The main (musical) parts consist of that aforementioned Overture, a dazzling Scherzo, a Song with Chorus (“You spotted snakes”), an Intermezzo, the celebrated Nocturne, the ubiquitous Wedding March, and the Finale. Along the way, in this rendition, we heard music virtually never excerpted for concert use – because much of it is too brief to stand alone, away from the words it accompanies and amplifies. It was the performance of all this extra music, given in the context of the play, that made this concert so extraordinary – and one of the most extraordinary things about hearing all the music was the unity that the recurring themes from the Overture provided throughout the evening, even in some of the tiniest little fragments of music (some of which were no more than a few measures at a time).

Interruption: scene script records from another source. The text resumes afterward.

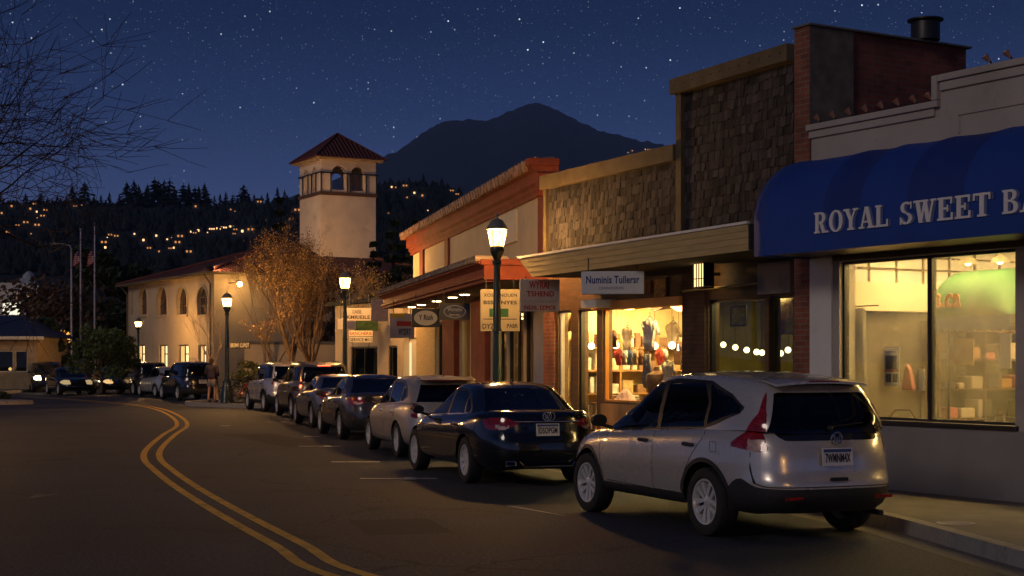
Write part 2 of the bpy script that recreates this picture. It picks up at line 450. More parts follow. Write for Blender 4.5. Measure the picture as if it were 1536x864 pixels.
def shell(levels, capn, crown, zfun, n):
    rings = []
    for (g, xr, xf, w, nf, nr) in levels:
        P = ring(xr, xf, w, nf, nr, n)
        rings.append([(x, y, zfun(x, g)) for x, y in P])
    g, xr, xf, w, nf, nr = levels[-1]
    P = ring(xr, xf, w, nf, nr, n); xm = (xr+xf)/2
    for k in range(1, capn+1):
        r = 1 - k/(capn+.35)
        # shrink in y mostly, x a bit slower so the hood and roof stay covered
        rr = []
        for x, y in P:
            X = xm+(x-xm)*r; Yy = y*r
            rr.append((X, Yy, zfun(X, g) + crown*(1-r**2.4)))
        rings.append(rr)
    bm = bmesh.new()
    V = [[bm.verts.new(p) for p in rg] for rg in rings]
    for i in range(len(V)-1):
        for k in range(n):
            k2 = (k+1) % n
            bm.faces.new((V[i][k], V[i][k2], V[i+1][k2], V[i+1][k]))
    bm.faces.new(V[-1])
    bm.normal_update()
    return bm

def regions(bm, classify):
    out = {}
    for f in bm.faces:
        k = classify(f.calc_center_median(), f.normal)
        if k: out.setdefault(k, []).append(f)
    return out

def region_mb(faces, off=0.0, m=0, mb=None):
    mb = mb or MB(); ids = {}; base = len(mb.v)
    for f in faces:
        for v in f.verts:
            if v not in ids:
                ids[v] = len(ids); mb.v.append(tuple(v.co + v.normal*off))
        mb.f.append(tuple(base + ids[v] for v in f.verts)); mb.m.append(m)
    return mb

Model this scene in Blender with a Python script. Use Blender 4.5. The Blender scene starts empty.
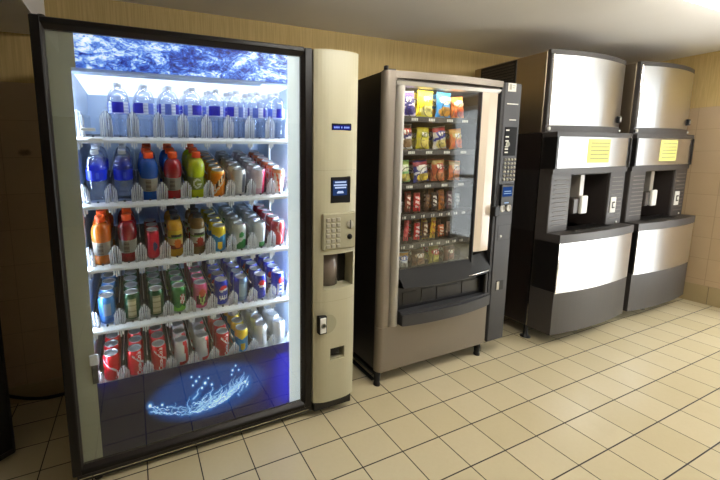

There were some other problems. The orchestral playing sometimes lacked subtlety, in terms of dynamics and dynamic contrasts – passages that would have been literally breathtaking at lower volume levels instead seemed somewhat ordinary, particularly in the more familiar sections. Most of the actors would have benefitted from a bit of supportive amplification, for lots of the words were unclear to this listener. Finally, the lighting – four footlights – did not flatter the faces of the cast.
But in the overall scheme of things, these reservations pale into insignificance, for this was an evening to cherish, featuring work by (mostly) young artists whose involvement in these classics of Western culture provided hope and assurances, too, for the future of the arts in our community. It was, in a word, terrific. If you weren’t there, you ought to have been!